[BEGIN INFORMATION PROVIDED]

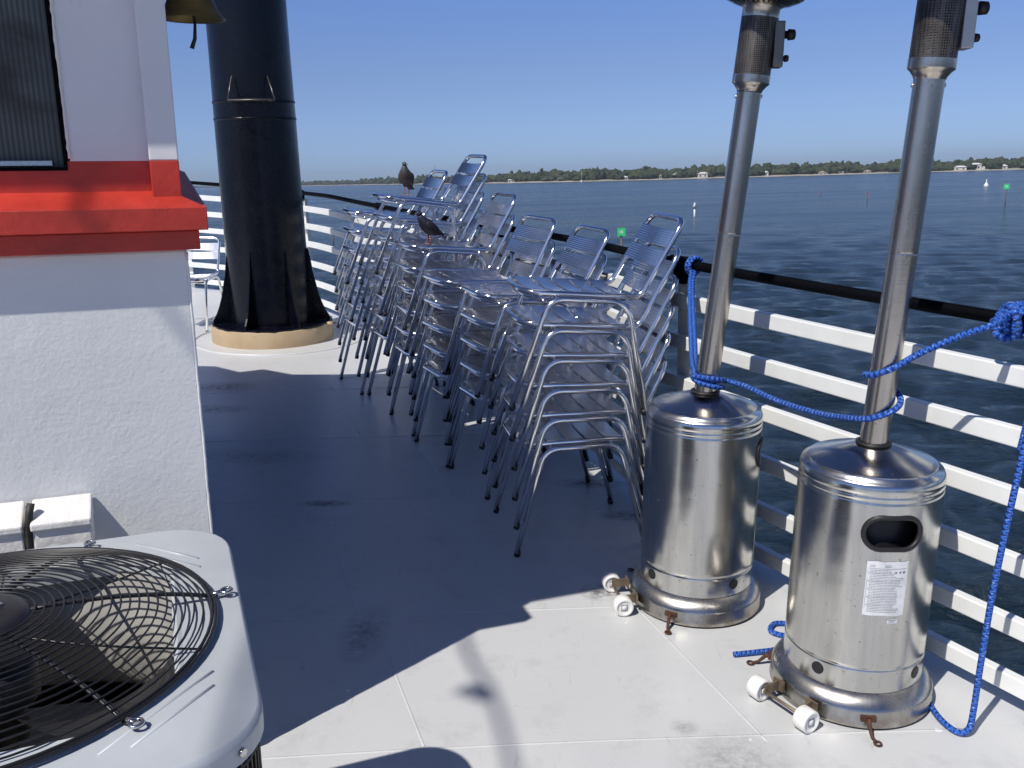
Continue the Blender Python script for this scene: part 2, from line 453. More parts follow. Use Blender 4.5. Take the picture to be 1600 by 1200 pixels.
# weld seams raised on the deck, part of the deck's own making
def strip(pts, w, h=.0014):
    m = MB(); P = catmull([(x, y, 0) for x, y in pts], 6)
    fr = [(p+Vector((0, 0, .0)), Vector((t.y, -t.x, 0)), Vector((0, 0, 1))) for p, t in off(P, 0)]
    m.sweep([(-w, -.002), (-w*.5, h), (w*.5, h), (w, -.002)], fr, True, True); return m
seam = MB()
def addm(a, b):
    o = len(a.v); a.v += b.v
    for f, s in zip(b.f, b.sm): a.face([o+i for i in f], s)
for y0, sl in ((6.12, .12), (5.0, .085), (4.06, .09), (2.93, .07), (2.18, .09), (1.2, .09)):
    addm(seam, strip([(-4, y0-4*sl-.05), (-1.5, y0-1.5*sl), (0, y0+.01), (1.3 if y0 < 2.5 else (.9 if y0 < 4 else .1 if y0 < 5 else -.3), y0+.08)], .005))
for x0, y0, y1 in ((-.94, 4.07, 2.93), (.11, 3.82, 2.98), (-.5, 2.93, 2.18), (-1.25, 6.1, 5.0), (-.6, 5.0, 4.06), (.45, 2.95, 2.2)):
    dx = -(y1-y0)*.345; addm(seam, strip([(x0, y0), (x0+dx*.5, (y0+y1)/2), (x0+dx, y1)], .005))
struct(seam.build('deck_seams', 'deck'))
mb = MB()
for rr in (.72,):
    P = [(-1.98+rr*math.cos(a/64*2*math.pi), 7.72+rr*math.sin(a/64*2*math.pi), 0.0) for a in range(64)]
    mb.tube(P, .012, 8, True)
struct(mb.build('deck_ring_weld', 'deck'))

# ---------------------------------------------------------------- railing
def rail_z(p):
    if 4 < p.y < 8.6: return -.022*math.sin((p.y-4)/4.6*math.pi)
    return 0.0 if p.y < 9.2 or p.x > -2 else min(.05, (-2-p.x)*.03)
rt = thing('safety_railing', 'white slatted deck railing with black handrail curving round the bow', 'railing', (.70, 3.68, 0))
def rl(v): return Vector(v)-Vector((.70, 3.68, 0))
LEAN = .04
def railframe(z, d=0):
    out = []
    for p, t in off(path, d-LEAN*z/1.14):
        nrm = Vector((t.y, -t.x, 0)); out.append((rl(p)+Vector((0, 0, z*(1+rail_z(p)))), nrm, Vector((0, 0, 1)), t))
    return out
mb = MB(); mb.tube([o for o, a, b, t in railframe(1.14)], .019, 12)
mb.build('handrail', 'black', rt)
for z in (.085, .262, .452, .645, .82, .99):
    mb = MB(); fr = [(o, a, b) for o, a, b, t in railframe(z)]
    mb.sweep([(-.017, -.0275), (.017, -.0275), (.017, .0275), (-.017, .0275)], fr)
    mb.build('rung', 'rail', rt, bevel=.004)
# posts each 2.1 m along the path
cum = [0]
for a, b in zip(path, path[1:]): cum.append(cum[-1]+(b-a).length)
i0 = min(range(len(path)), key=lambda i: (path[i]-Vector((.715, 3.70, 0))).length)
def at_len(s):
    for i in range(len(cum)-1):
        if cum[i] <= s <= cum[i+1]:
            f = (s-cum[i])/(cum[i+1]-cum[i]); return path[i].lerp(path[i+1], f), (path[i+1]-path[i]).normalized()
for k in range(-2, 6):
    s = cum[i0]+2.08*k
    if s < 0 or s > cum[-1]: continue
    p, t = at_len(s); nrm = Vector((t.y, -t.x, 0)); b = rl(p)
    m = Matrix((( t.x, nrm.x, 0), (t.y, nrm.y, 0), (0, 0, 1))).to_3x3()
    sh = Vector((0, 0, 0))
    mb = MB(); fr = [(b+nrm*.052, t, nrm), (b+nrm*(.052-LEAN)+Vector((0, 0, 1.075*(1+rail_z(p)))), t, nrm)]
    mb.sweep([(-.045, -.027), (.045, -.027), (.045, -.02), (.004, -.02), (.004, .025), (-.004, .025), (-.004, -.02), (-.045, -.02)], fr)
    po = mb.build('post', 'rail', rt)
    mb = MB(); zt = 1.14*(1+rail_z(p))
    mb.tube([b+nrm*(-LEAN)+t*(-.06)+Vector((0, 0, zt)), b+nrm*(-LEAN)+t*.06+Vector((0, 0, zt))], .029, 14)
    mb.box(b+nrm*(-LEAN+.012)+Vector((0, 0, zt-.045)), (.07, .045, .07), m)
    mb.build('post_joint', 'black', rt)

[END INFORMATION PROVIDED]

* **DESCRIPTION OF THE TASK**:
Transcribe exactly, with no pictures, the lines running from the first line of the material through the line holding "struct(mb.build('deck_ring_weld', 'deck'))".

* **PROBLEM SOLUTION**:
Continue the Blender Python script for this scene: part 2, from line 453. More parts follow. Use Blender 4.5. Take the picture to be 1600 by 1200 pixels.
# weld seams raised on the deck, part of the deck's own making
def strip(pts, w, h=.0014):
    m = MB(); P = catmull([(x, y, 0) for x, y in pts], 6)
    fr = [(p+Vector((0, 0, .0)), Vector((t.y, -t.x, 0)), Vector((0, 0, 1))) for p, t in off(P, 0)]
    m.sweep([(-w, -.002), (-w*.5, h), (w*.5, h), (w, -.002)], fr, True, True); return m
seam = MB()
def addm(a, b):
    o = len(a.v); a.v += b.v
    for f, s in zip(b.f, b.sm): a.face([o+i for i in f], s)
for y0, sl in ((6.12, .12), (5.0, .085), (4.06, .09), (2.93, .07), (2.18, .09), (1.2, .09)):
    addm(seam, strip([(-4, y0-4*sl-.05), (-1.5, y0-1.5*sl), (0, y0+.01), (1.3 if y0 < 2.5 else (.9 if y0 < 4 else .1 if y0 < 5 else -.3), y0+.08)], .005))
for x0, y0, y1 in ((-.94, 4.07, 2.93), (.11, 3.82, 2.98), (-.5, 2.93, 2.18), (-1.25, 6.1, 5.0), (-.6, 5.0, 4.06), (.45, 2.95, 2.2)):
    dx = -(y1-y0)*.345; addm(seam, strip([(x0, y0), (x0+dx*.5, (y0+y1)/2), (x0+dx, y1)], .005))
struct(seam.build('deck_seams', 'deck'))
mb = MB()
for rr in (.72,):
    P = [(-1.98+rr*math.cos(a/64*2*math.pi), 7.72+rr*math.sin(a/64*2*math.pi), 0.0) for a in range(64)]
    mb.tube(P, .012, 8, True)
struct(mb.build('deck_ring_weld', 'deck'))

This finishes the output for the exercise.